Proving the Business Case for the Internet of Things

Apple veteran takes charge of logistics at Target

Steve Rogerson
July 27, 2016

US retail chain Target has appointed Apple veteran Ben Cook to take charge of logistics.
Cook was appointed senior vice president in charge of global logistics, inventory allocation and replenishment, and will move to the company’s Minneapolis headquarters.
In his new role, he will lead the optimisation of Target’s inbound and outbound supply chain processes, including carrier transportation and last-kilometre delivery. He’ll also oversee inventory allocation and replenishment, merchandise planning operations and global logistics.
“Our guests expect us to deliver product quickly and reliably, and that means we need a supply chain that’s increasingly fast and precise,” said Target’s executive vice president Arthur Valdez. “Ben’s expertise and proven track record in cutting cost and reducing complexity in the name of speed will be an incredible asset to our team.
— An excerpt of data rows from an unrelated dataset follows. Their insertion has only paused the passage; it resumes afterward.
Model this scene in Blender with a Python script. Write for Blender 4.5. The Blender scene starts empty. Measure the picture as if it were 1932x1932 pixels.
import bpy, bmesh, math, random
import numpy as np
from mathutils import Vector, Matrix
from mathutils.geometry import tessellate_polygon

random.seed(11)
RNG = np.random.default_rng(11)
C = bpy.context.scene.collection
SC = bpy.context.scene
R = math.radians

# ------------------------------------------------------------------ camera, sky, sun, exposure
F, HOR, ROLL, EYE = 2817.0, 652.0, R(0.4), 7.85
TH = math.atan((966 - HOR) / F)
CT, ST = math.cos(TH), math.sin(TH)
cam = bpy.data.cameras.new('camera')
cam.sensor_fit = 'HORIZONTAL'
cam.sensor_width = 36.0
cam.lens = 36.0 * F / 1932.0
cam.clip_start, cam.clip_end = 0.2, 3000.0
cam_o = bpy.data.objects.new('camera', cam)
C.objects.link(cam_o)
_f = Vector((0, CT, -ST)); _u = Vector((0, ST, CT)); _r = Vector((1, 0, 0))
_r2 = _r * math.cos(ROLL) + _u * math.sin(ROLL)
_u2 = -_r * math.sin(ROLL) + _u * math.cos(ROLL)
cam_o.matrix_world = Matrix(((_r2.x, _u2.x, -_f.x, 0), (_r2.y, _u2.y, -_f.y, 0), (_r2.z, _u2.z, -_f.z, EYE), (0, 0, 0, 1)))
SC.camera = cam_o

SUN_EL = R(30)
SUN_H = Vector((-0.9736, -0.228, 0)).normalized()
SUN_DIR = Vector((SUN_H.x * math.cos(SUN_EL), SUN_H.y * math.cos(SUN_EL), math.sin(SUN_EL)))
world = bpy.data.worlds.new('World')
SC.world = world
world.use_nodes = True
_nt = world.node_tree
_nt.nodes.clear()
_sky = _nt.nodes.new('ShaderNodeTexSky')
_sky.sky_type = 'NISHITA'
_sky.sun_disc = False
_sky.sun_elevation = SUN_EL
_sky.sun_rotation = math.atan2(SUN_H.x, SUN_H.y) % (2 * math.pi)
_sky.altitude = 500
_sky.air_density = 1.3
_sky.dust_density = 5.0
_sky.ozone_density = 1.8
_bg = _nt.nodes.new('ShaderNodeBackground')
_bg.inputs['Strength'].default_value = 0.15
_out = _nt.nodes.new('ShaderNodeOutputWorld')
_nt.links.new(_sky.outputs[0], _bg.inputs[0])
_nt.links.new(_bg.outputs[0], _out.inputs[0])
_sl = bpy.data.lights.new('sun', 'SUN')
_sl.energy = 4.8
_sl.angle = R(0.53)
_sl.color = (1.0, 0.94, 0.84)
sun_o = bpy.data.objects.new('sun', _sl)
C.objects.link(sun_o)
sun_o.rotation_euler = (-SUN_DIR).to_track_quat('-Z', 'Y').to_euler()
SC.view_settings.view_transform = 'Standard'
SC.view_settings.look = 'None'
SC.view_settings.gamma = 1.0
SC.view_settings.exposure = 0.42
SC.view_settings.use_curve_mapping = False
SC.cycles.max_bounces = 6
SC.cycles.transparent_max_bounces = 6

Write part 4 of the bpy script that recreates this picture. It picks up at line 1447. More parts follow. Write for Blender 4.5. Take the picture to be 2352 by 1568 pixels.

We believe he’s the right addition to the work we’re doing to strengthen Target’s supply chain so we can offer an even faster and simpler guest experience.”
Cook brings experience in leading a range of supply chain functions, from international transportation and distribution to inventory control and direct-to-customer delivery. He comes to Target most recently from Apple where he was director of logistics and supply chain strategy, leading the transformation of logistics to support an omni-channel distribution model. In addition to Apple, Cook has held operational roles at Kimberly-Clark and The Home Depot.
 “The opportunity to apply creative thinking and my past experience to a supply chain of this scale is exhilarating,” said Cook. “Target has a reputable brand and a loyal guest base already in place, and I’m excited to be part of the team building an operation for the future that strengthens guest love and drives long-term company growth.”
Target has 1797 stores and a web sales operation. Since 1946, Target has given five per cent of its profit to communities, which today equals more than $4m a week.